Hace algunos años encontré en una tienda de recuerdos de Vietnam la fotografía en blanco y negro de una miliciana del Vietcong. Me dijeron que se llamaba Vo Thi Mo y que vivía en una aldea cercana. Me recibió en su casa tumbada en una cama de opio y acariciando un gato siamés. Convertida en una afable jubilada, no quedaba en ella rastro de la feroz guerrillera que tres décadas antes había abatido a más soldados que nadie al frente del Batallón C3 de las tropas comunistas.

Vo Thi Mo me contó que al principio los hombres no dejaban a las mujeres ir al frente. Decían que no servían ni para orinar por encima de la hierba, difícilmente para ayudar a derrotar a la primera potencia militar del mundo. Con el tiempo, demostrada su valía y vivida la guerra en toda su crudeza, serían ellas las que perderían el interés en matar por la patria. Vo Thi Mo me contó el día en que todo perdió sentido para ella: su patrulla se había encontrado con un grupo de marines descansando en mitad de la jungla y, agazapada tras unos arbustos, los apuntó con su AK­47, lista para disparar.
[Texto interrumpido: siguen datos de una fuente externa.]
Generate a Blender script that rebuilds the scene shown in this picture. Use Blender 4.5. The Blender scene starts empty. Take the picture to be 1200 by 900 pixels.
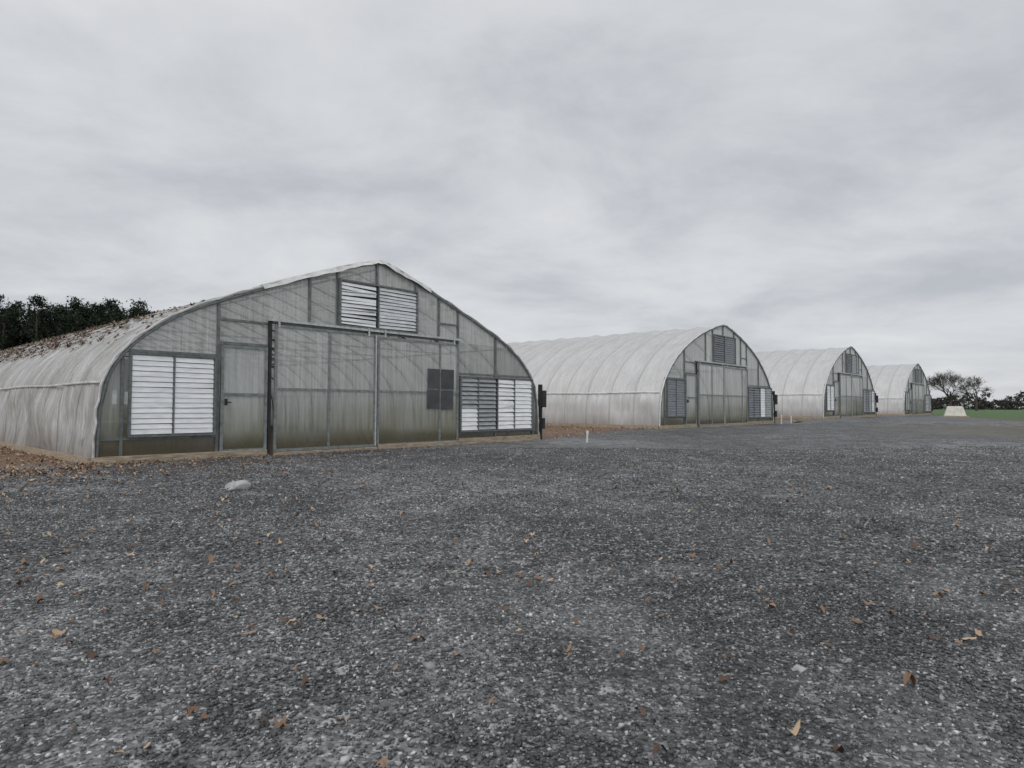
import bpy, math, random
import numpy as np
from mathutils import Vector, Matrix
random.seed(7); rng=np.random.default_rng(11)
scene=bpy.context.scene
col=scene.collection
TH=.7318
SN,CS=math.sin(TH),math.cos(TH)
GX,GY=-7.606,11.853

# ------------------------------------------------------------ terrain
def sstep(a,b,x):
    t=np.clip((x-a)/(b-a),0,1); return t*t*(3-2*t)
def ground_z(x,y):
    p=(x-GX)*SN+(y-GY)*CS
    z=.177*sstep(13.5,19.5,p)+.205*sstep(33,38.5,p)
    n=.012*np.sin(x*.9+1.3*np.sin(y*.37))*np.sin(y*.8+.7)+.008*np.sin(x*2.3+y*1.1)
    return z+n*.6-.01
def side_s(x,y): return -(x-GX)*CS+(y-GY)*SN

# ------------------------------------------------------------ node helpers
def newmat(name):
    m=bpy.data.materials.new(name); m.use_nodes=True
    nt=m.node_tree; nt.nodes.clear()
    return m,nt
class N:
    def __init__(s,nt,flat=False): s.nt=nt; s.flat=flat
    def node(s,t,**k):
        n=s.nt.nodes.new(t)
        for a,b in k.items(): setattr(n,a,b)
        return n
    def L(s,a,b): s.nt.links.new(a,b)
    def put(s,sock,v):
        if isinstance(v,bpy.types.NodeSocket): s.L(v,sock)
        elif v is not None:
            if isinstance(v,(tuple,list)) and len(v)==3 and sock.type=='RGBA': v=(*v,1)
            sock.default_value=v
    def m(s,op,a,b=None,c=None,clamp=False):
        n=s.node('ShaderNodeMath',operation=op); n.use_clamp=clamp
        s.put(n.inputs[0],a)
        if b is not None: s.put(n.inputs[1],b)
        if c is not None: s.put(n.inputs[2],c)
        return n.outputs[0]
    def mix(s,f,a,b,blend='MIX'):
        n=s.node('ShaderNodeMix',data_type='RGBA',blend_type=blend)
        s.put(n.inputs[0],f); s.put(n.inputs[6],a); s.put(n.inputs[7],b)
        return n.outputs[2]
    def noise(s,vec,scale,detail=4,rough=.55,dist=0):
        n=s.node('ShaderNodeTexNoise')
        if s.flat: n.noise_dimensions='2D'
        s.put(n.inputs['Vector'],vec)
        n.inputs['Scale'].default_value=scale;n.inputs['Detail'].default_value=detail
        n.inputs['Roughness'].default_value=rough;n.inputs['Distortion'].default_value=dist
        return n.outputs[0]
    def ramp(s,f,*st):
        n=s.node('ShaderNodeValToRGB'); s.put(n.inputs[0],f)
        e=n.color_ramp.elements
        while len(e)<len(st): e.new(.5)
        for i,(p,c) in enumerate(st):
            e[i].position=p
            e[i].color=(*c,1) if isinstance(c,(tuple,list)) else (c,c,c,1)
        return n.outputs[0]
    def rng(s,f,a,b,c=0,d=1):
        n=s.node('ShaderNodeMapRange'); s.put(n.inputs[0],f)
        for i,v in enumerate((a,b,c,d)): n.inputs[i+1].default_value=v
        return n.outputs[0]
    def obj(s): return s.node('ShaderNodeTexCoord').outputs['Object']
    def scale(s,v,sc):
        n=s.node('ShaderNodeMapping'); s.put(n.inputs[0],v); n.inputs['Scale'].default_value=sc
        return n.outputs[0]
    def bump(s,h,st,d):
        n=s.node('ShaderNodeBump'); s.put(n.inputs['Height'],h); n.inputs['Strength'].default_value=st; n.inputs['Distance'].default_value=d
        return n.outputs[0]
    def bsdf(s,color,rough=.8,normal=None,spec=.3,metal=0):
        n=s.node('ShaderNodeBsdfPrincipled'); s.put(n.inputs['Base Color'],color); s.put(n.inputs['Roughness'],rough)
        n.inputs['Specular IOR Level'].default_value=spec; n.inputs['Metallic'].default_value=metal
        if normal is not None: s.L(normal,n.inputs['Normal'])
        return n.outputs[0]
    def out(s,sh):
        o=s.node('ShaderNodeOutputMaterial'); s.L(sh,o.inputs[0])
    def mixsh(s,f,a,b):
        n=s.node('ShaderNodeMixShader'); s.put(n.inputs[0],f); s.L(a,n.inputs[1]); s.L(b,n.inputs[2]); return n.outputs[0]

def simple(name,c,rough=.7,var=.2,scale=6,metal=0,spec=.3,stretch=(1,1,1)):
    m,nt=newmat(name); n=N(nt)
    v=n.scale(n.obj(),stretch)
    f=n.noise(v,scale,3,.6)
    lo=tuple(x*(1-var) for x in c); hi=tuple(min(1,x*(1+var)) for x in c)
    cc=n.ramp(f,(.3,lo),(.7,hi))
    n.out(n.bsdf(cc,rough,None,spec,metal))
    return m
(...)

En ese momento los soldados rompieron a llorar mientras leían en alto las últimas cartas que sus familias les habían enviado desde Estados Unidos. «No pude apretar el gatillo», me dijo Vo Thi Mo. «Por primera vez les vi como a personas». Unos meses después, la miliciana se encontró con un viejo amor, se casó y se quedó embarazada, dejando las armas para siempre: «Dar vida me pareció más natural que quitarla».